Family relationships are another important motif in the novel. We learn of John Grady’s family and how they affect him and his future. John Grady’s mother left him in the care of the Mexican women when he was a baby and remained away from the ranch for a long period of time in his childhood. His father was away because of World War II, and, except for teaching him about horses, his relationship with his grandfather did not give him the nurturing he needed. Rawlins comes from a poorer family that he wants to escape, while Blevins, who is only about 13 years old, seems to have been on his own for a long time and has no family at all. All three of these boys (or young men, as they mature in the story) have suffered abandonment, psychologically and emotionally, if not actually. So they run away, to find fulfillment in the big world they imagine is waiting for them. Differing from these American families is the family history of the Rochas at La Purisima. The Rochas have lived with privilege. All have received excellent educational experiences and only suffer, if at all, from too much family interference, yet, the Rocha family has been molded by Spanish and European traditions as well as the Mexican Revolution. The aunt was educated in Europe, and Senor Rocha is well-read and knowledgeable about Spanish and European history. However, the Mexican Revolution, of 40 years earlier, has altered the hopes and dreams of family members. It has made the aunt cynical and controlling, Senor Rocha passive and withdrawn into his hobbies. This atmosphere makes Alejandra alienated from her family and adds to her attraction to John Grady, who is full of dreams and is a man of action and idealism. He seems like a hero, something the Rocha family has not known since the Mexican Revolution.

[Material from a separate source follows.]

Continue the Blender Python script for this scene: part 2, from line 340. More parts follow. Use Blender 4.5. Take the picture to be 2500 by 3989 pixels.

The jail scenes bring up the terrors of cruelty and the dark side of humans and can be compared to similar incarcerations in other great works of literature. Dostoevsky wrote about his own imprisonment in a classic memoir. Camus writes tellingly of jail in The Stranger, as does Sartre in “The Wall.” James Jones’ From Here to Eternity has a famous “in the brig” section, which details how to survive extreme incarceration. Native Son by Richard Wright is the famous novel of a young African American man caught and imprisoned.

Last, and most important, is the nature theme and the relationship between human beings and the earth. The horses play a central role in defining what McCarthy is saying about human existence. The horses may be eternal, just as Yeats’ swans in “The Wild Swans at Coole,” which return every year. Human life, especially human achievement, is transitory, ever changing. Nature survives and continues. Striving human beings, in contrast to Native Americans, for example, who accept the natural pattern of existence, are left to struggle, always hoping, but often left with only a sense of loss. Thus, the struggle, the adventure, the process is the only meaning for humans, because the successes, the material acquisitions are not permanent. John Grady’s attempts to get a life on a ranch or hacienda are doomed. But his relationship to horses, representing the earth and nature, is fulfilled. We last see him riding his horse, part of the landscape.

Influences on McCarthy’s work. The boys’ journey is filled with camping scenes reminiscent of Ernest Hemingway’s early Nick Adams tales, in which the joy of sleeping under the stars and drinking coffee around the campfire brings peace of mind and renewal. Other authors also influence McCarthy’s work. In particular, scholars have noted the great influence of William Faulkner in McCarthy’s work. His first novel, The Orchard Keeper, won the Faulkner prize for best first novel, and for his fourth novel, Suttree, McCarthy was critically acclaimed as the first novelist since World War II who could merit comparison to Faulkner.

In McCarthy’s writing, we hear the echoes of Faulkner’s unique language. It is the language of the South, of poetry, of the Bible, filled with images of legends and myths. McCarthy also shares much with Faulkner’s philosophy: the earth and simple people endure, and, after disaster, we will still hear the human voice, talking. In style, McCarthy is forming his own special voice. We hear the language of Faulkner, eloquent, but McCarthy’s is a new version, bilingual and western, without stream of consciousness.